Minister Dilan Perera says Sri Lanka committed to address the regional mismatches between supply and demand in foreign employment through Colombo Process Chair

 

Minister of Foreign Employment Promotion & Welfare Dilan Perera has said Sri Lanka which recently assumed the Chairmanship of the Colombo Process - the Regional Consultative Process on migration, will do its utmost to share its experience and bring together the eleven countries and nine observer countries of this group to address common interests, including the mismatches between supply and demand and applying ethical concepts to foreign employment management. He said Sri Lanka will also play its full part in developing the post 2015 Millennium goal development architecture, emphasizing on Migration and Development.

The Minister made these observations when he addressed the 103rd Session of the Council of the International Organization for Migration (IOM) on Tuesday ( 26th November 2013) in Geneva. He said the IOM has been a pillar of strength supporting Sri Lanka’s efforts to give migrant workers employment with dignity.

Noting that the bulk of migrant workers fall under the unskilled categories, the Minister said through committed efforts over the years, this has been reduced to 40% today from 52% in 2010. Efforts are underway to reduce this number to 25%. The successful attainment of this goal is being underpinned by enhancing the skills of the female migrant workers and not by placing barriers on them.
Action has been taken to make all migrant workers obtain at least a NVQ3 (National Vocational Qualification 3) certificate, which is internationally recognized and portable. By this means, migrant workers, specially females, will be re-skilled to obtain higher level employment such as housekeeping assistants, caregivers, nurse aids, etc., thereby considerably strengthening their position in the power relationship with the employer.

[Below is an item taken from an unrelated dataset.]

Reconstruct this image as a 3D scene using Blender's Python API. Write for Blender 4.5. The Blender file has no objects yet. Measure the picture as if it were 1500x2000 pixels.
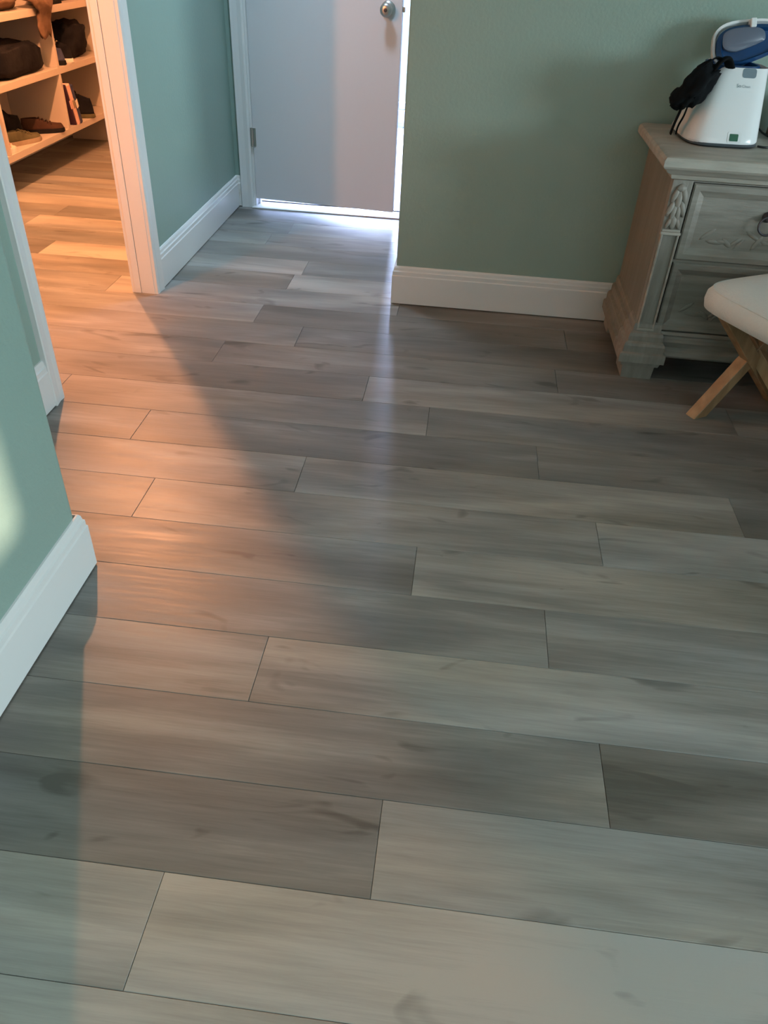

Minister Perera added that Sri Lanka adopted a holistic approach towards migrant workers, and considered them primarily as human beings and secondarily as income generators. Programmes have been devised to educate labour agents in managerial programmes. Sri Lanka has formed the Rataviruwo Organisation, Rataviruwo meaning ‘migrant economic heroes and their families’. Considerable attention has been given to the re-entry of migrant workers to the country and to provide them with a welcoming and accommodative return. A special institution has been created manned by graduates, in all divisions of the country, to attend to their re-entry needs such as providing training in building entrepreneurship skills, attending to trauma and psycho – social problems caused by migration, mentoring families in the absence of the migrant worker, and providing housing support programs for migrant families. In order to honour these heroes and heroines of Sri Lanka’s development efforts, Sri Lanka has built a raft of welfare measures, like scholarships for migrant workers children etc.

At a separate event hosted by Sri Lanka's Permanent Representative to the UN in Geneva Ravinatha Aryasinha, and attended by the Director General of IOM and senior staff and the Permanent Representatives and experts of the Colombo Process countries - Afghanistan, Bangladesh, China, India, Indonesia, Nepal, Pakistan, Philippines, Sri Lanka, Thailand and Vietnam, Minister Perera presented a Concept Paper outlining the agenda Sri Lanka proposed to embark on during its stewardship of the Colombo Process over the next two years.

 

He requested the member states to build on it through deliberations in Geneva, so that a road map could be evolved early on the priorities to be addressed. The Minister emphasized the importance of commencing a constructive dialogue with the Abu Dhabi Dialogue of receiving countries and on ensuring protection of labour migrants, particularly women.

Responding the Director General of IOM Ambassador William Lacy Swing said by assuming the chairmanship of Colombo Process, Sri Lanka has injected new energy into the Colombo Process. Ambassador Swing noted Sri Lanka assumed the Chair after 10 years of its inception and also noted that even though the process is State driven, IOM as the provider of Secretarial Support is willing to extend its support to the Chair whenever it is necessary both in Geneva and Colombo. Ambassador Swing also appreciated Sri Lanka’s efforts to upgrade the skills of the migrant female workers and encouraged evolving further mechanisms to do so.